What is city council's role in attracting businesses to town?

Our business owners are a key part of what makes our city a great place to live. City council’s role should be working to expand on our reputation of being a welcoming place to own and operate a small business. We also need to be open to new ideas about what a business is. In an age of economic change and technological advancement, being tied to the idea that a business is a brick-and-mortar shop in a central business district may be outmoded.

As many people are still working from home; the concept of the office is evolving. We need to be more open to alternative business such as food trucks, home businesses, office sharing, and pop-ups, and be open to altering zoning regulations to allow more neighborhood-level retail. Having businesses located by those working from home will be a great way to expand local business opportunities. (As well as an opportunity to help eliminate carbon emissions by reducing unnecessary car trips.)

The rusty water situation seems to have improved. What else needs to be done on this front? What can council do to ensure the city is more responsive to citizen complaints like water quality and WWTP odor?

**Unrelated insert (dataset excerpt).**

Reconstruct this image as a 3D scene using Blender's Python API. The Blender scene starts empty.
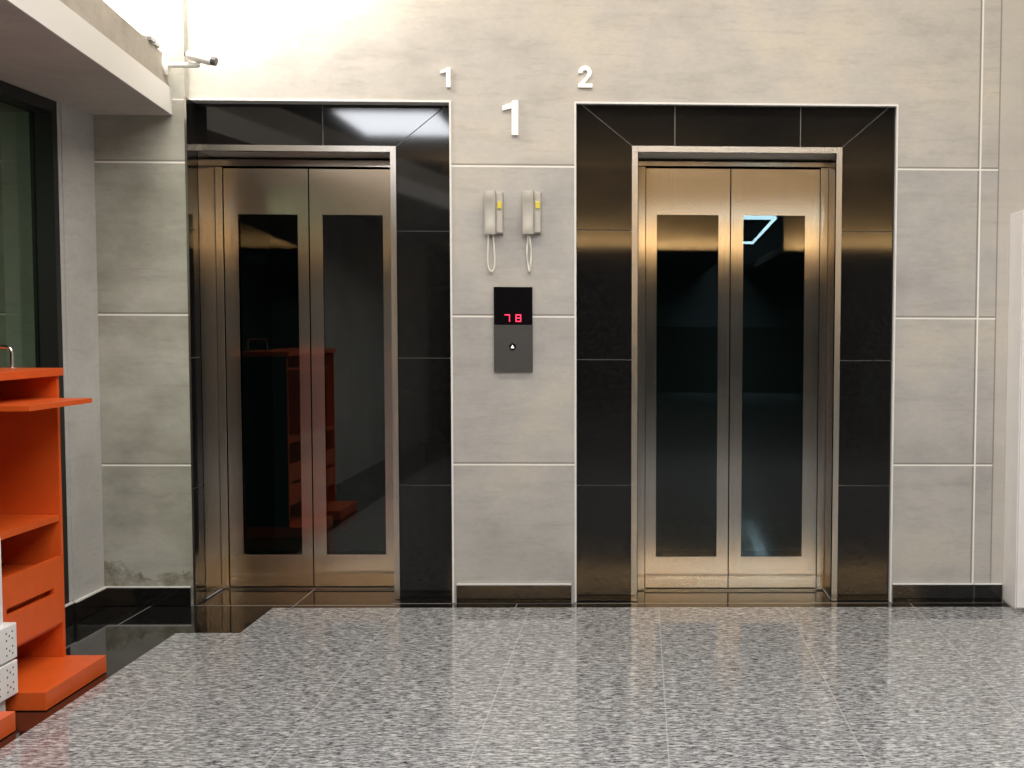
import bpy, bmesh, math
from mathutils import Vector, Matrix
S = bpy.context.scene
COL = S.collection
PI = math.pi

# ------------------------------------------------------------ camera
cd = bpy.data.cameras.new('camera')
cam = bpy.data.objects.new('camera', cd); COL.objects.link(cam); S.camera = cam
cd.sensor_fit = 'HORIZONTAL'; cd.sensor_width = 36.0
cd.lens = 1360.0 * 36.0 / 1024.0
cd.shift_x = (512 - 677.738) / 1024.0
cd.shift_y = (416.709 - 384) / 1024.0
R2 = Vector((0.99961610, -0.02737925, 0.00424563))
U2 = Vector((-0.00242122, 0.06632665, 0.99779503))
F2 = Vector((0.02760048, 0.99742225, -0.06623490))
M = Matrix((R2, U2, -F2)).transposed().to_4x4()
M.translation = Vector((0, -6.4, 1.3095))
cam.matrix_world = M
cd.clip_end = 60

# ------------------------------------------------------------ world, exposure, big lights
S.view_settings.view_transform = 'Standard'
S.view_settings.look = 'None'
S.view_settings.gamma = 1.0
S.view_settings.use_curve_mapping = False
S.view_settings.exposure = 0.12
W = bpy.data.worlds.new('world'); S.world = W; W.use_nodes = True
W.node_tree.nodes['Background'].inputs[0].default_value = (1, .95, .88, 1)
W.node_tree.nodes['Background'].inputs[1].default_value = 0.02

def area(name, loc, size, power, color, aim=None, spread=PI):
    l = bpy.data.lights.new(name, 'AREA'); l.shape = 'RECTANGLE'
    l.size, l.size_y = size; l.energy = power; l.color = color; l.spread = spread
    o = bpy.data.objects.new(name, l); COL.objects.link(o); o.location = loc
    d = Vector(aim) - Vector(loc) if aim else Vector((0, 0, -1))
    o.rotation_euler = d.to_track_quat('-Z', 'Y').to_euler()
    return o

area('ceiling_lamp_wall', (0.0, -1.15, 3.80), (3.8, .3), 56, (1, .88, .73))
area('ceiling_lamp_front', (0.2, -3.0, 3.80), (3.2, .5), 82, (1, .97, .92))
area('ceiling_lamp_mid', (0.3, -5.4, 3.80), (3.2, .8), 172, (1, .985, .965))
area('ceiling_lamp_rear', (-3.0, -10.6, 3.80), (1.2, 2.0), 150, (.92, .95, 1))
area('cove_lamp_left', (-0.78, -15.06, 2.55), (4.3, .06), 280, (1, .65, .30), aim=(-0.78, -15.18, 3.45))
area('cove_lamp_right', (3.3, -15.06, 2.55), (1.9, .06), 128, (1, .65, .30), aim=(3.3, -15.18, 3.45))
area('bay_lamp', (1.9, -19.5, 3.6), (1.4, 1.4), 170, (.66, .90, 1))
area('window_room_fill', (-3.6, -2.2, 2.15), (.5, .5), 3.5, (.92, 1, .84), aim=(-2.85, -.1, .7), spread=1.5)  # added fill light, no known fixture; lifts the room behind the glass
area('wall_wash_lamp', (-1.92, -.42, 3.22), (.9, .14), 26, (1, .95, .86), aim=(-1.92, -.02, 2.86))
area('beam_uplight', (-2.36, -.38, 2.62), (.2, .5), 7, (1, .95, .86), aim=(-2.36, -.1, 3.0))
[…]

I live on Elmwood Court (in the heart of the stench zone) so I have an intimate knowledge of the difficulties of our town’s water infrastructure. The WWTP odor has improved during the previous year and I am glad the city has taken the action it has. But it’s still not perfect and I understand just how distressing this can be. Realistic and long term planning needs to be in place as we continue to grow. Being responsive and empathetic to resident feedback is also an important part of city council’s job and if elected, something I would take seriously.